Vista su vinculación con el arquitecto Montaner y la arquitectura catalana, y aunque nunca fue del agrado del Ayto. de León el que la construcción de la «Casa Botines» tomara cuerpo frente al Palacio de los Guzmanes, las críticas recibidas desde un principio por causa de la cimentación [ver artículo en LNC : Antonio Gaudí & Francisco Blanch (cita con los arquitectos leoneses) 1ª Parte] creo que no pudieron partir de Juan Bautista Lázaro de Diego. Además, el primer contacto con Antonio Gaudí no debió de producirse en León, sino con motivo de la Exposición Universal de Barcelona de 1888, cuando acudió a ver las obras que su compañero y gran amigo de promoción Lluís Domènech había construido para dicho evento (el Gran Hotel Internacional y el Castillo de los Tres Dragones, dedicado a restaurante; utilizando estructura de hierro visto y cerámica, técnica que veinte años después perfeccionaría en el Palacio de la Música Catalana, en 1908).

Por otro lado, sabemos que Gaudí seguía con enorme interés la restauración de la «catedral de León» y de la misma extraería los argumentos esenciales del «estilo gótico» (con sus evidentes defectos estructurales). En 1893 Gaudí llevaba diez años al frente de las obras del templo expiatorio de la Sagrada Familia, y tras haber desechado un primer proyecto (1885), similar al diseñado por Paula del Villar, estaba pergeñando un segundo proyecto que se conoce como «neogótico» (parte de 1890), en el que busca alcanzar grandes alturas, acentuando la verticalidad.
«Para la solución de las bóvedas, Gaudí se separa definitivamente de las soluciones neogóticas imperantes -aunque sigue empleando las «bóvedas de crucería» –e introduce el «arco catenario» como sustituto del arco ojival». [Antonio Gaudí (proyectos perdidos), Jorge Ibáñez Puche. 2025].
Puede parecernos algo anecdótico, pero con los «arcos parabólicos» consiguió verticalizar en gran medida las cargas de la cubierta, prescindiendo de los arbotantes y botareles, elementos estructurales a los que Gaudí llegó a comparar con muletas.
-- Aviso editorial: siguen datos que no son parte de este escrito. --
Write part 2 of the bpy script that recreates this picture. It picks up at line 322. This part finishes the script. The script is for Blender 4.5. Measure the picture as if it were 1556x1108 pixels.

Mas, para la «comprensión matemática» del ordenamiento de las catedrales góticas precisaría de los conocimientos de un joven arquitecto de Reus, Joan Rubió i Bellver, que terminó su carrera en 1893 en la Escuela Técnica Superior de Arquitectura de Barcelona; y que a la larga sería quien aplicaría los famosos e innovadores «arcos parabólicos» a dos encargos de los jesuitas: la iglesia de Raimat (Lérida) y la basílica del Sagrado Corazón de Jesús en Gijón (Asturias).